Now we're getting back into the last chapter scenario, okay, the intense scenario. You're in the last chapter and the present form of the world out there is passing away. And he's saying look, whether you're married or not, this is how I want you to live. Don't let your identity so be wrapped up in being married or not, that, if you are married, you don't have any time left for the Lord. And yes, you may have lost your beloved husband on your mourning, but it's not the end of the world. I promise you mourn, yes, but don't mourn in such a way that you are no further good to the Lord or anyone else. And, yes, you are rejoicing, your business is suddenly taking off and it is awesome. I can't believe it's finally happening. And you're so busy rejoicing and you know, spending money and all that you're forgetting about the Lord. I'm glad your business is doing well is what Paul is saying.

Speaker 1:

But don't let it overcome you, because the world out there is passing away and this is the intense last chapter of history and you want to live in such a way that, even if your business is doing incredibly well, your identity and your time and who you are is not so tied up in it as if it is that you have no further purpose at all. And so here is what he really wants us to think about.

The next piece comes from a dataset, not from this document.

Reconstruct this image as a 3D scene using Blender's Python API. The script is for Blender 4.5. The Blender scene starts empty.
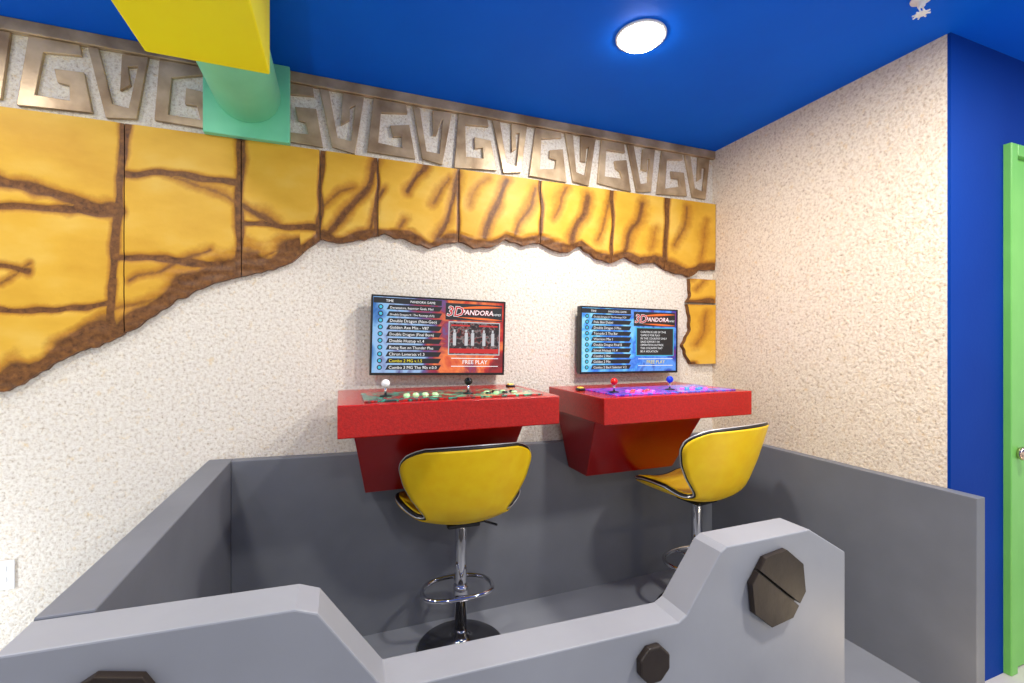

Quote for the present form of this world is passing away. Don't ever forget that. Okay, this is not all there is. And if you put, you know, all of your eggs in the basket, that's of the world out there, you're going to get really upset because you're going to have a lot of rotten eggs on your hand. It's just the way it is out there.

Speaker 1:

So so he says for the present form of the world is passing away, and so instead, now, here we live, live as though who's to deal with the world, as though they had no dealings with it. Don't let it overcome you, don't let it be your identity. And I promise you, I promise you and promise you when you live with the kind of wisdom teenagers, single people, moms, dad, widows, widowers, when you live with a kind of wisdom that understands the nature of the world out there and you refuse to be defined by it or to become enslaved by it, for the first time you'll be only person on the block who can live with freedom, because holding it lightly is what sets you free to live in it, but to serve the Lord in such a way that you understand that that is what really matters. I can't believe it. I got four minutes and 43 seconds left. Where's the music team? Would somebody tell them please? Seriously, I love this verse in the Acts of the Apostles.

Speaker 1:

These men who have turned the world upside down have come here also saying there is another king, jesus.

Speaker 1:

You see how they turned the world upside down. They said my business is not my king, my rejoicing is not my king, my mourning is not my king. My being married is not my king. Jesus is my king. And then he becomes my freedom, and then we can become those who are a part of turning the world upside down. But never if you're enslaved to anyone or anything else here this morning and you really can't say Jesus is my king and you're not too sure what I'm talking about. Can I just tell you this is the most precious thing in the world To come to the king Jesus and know that all your sins are forgiven, to know that he gives us his Holy Spirit, who gives us new life to live in the midst of the world. And I beg you this morning to come and kneel before him and say Lord, take away all my sins, give me the new life of the Holy Spirit and set me free to live for you now and for your glory, both now and forevermore. Amen.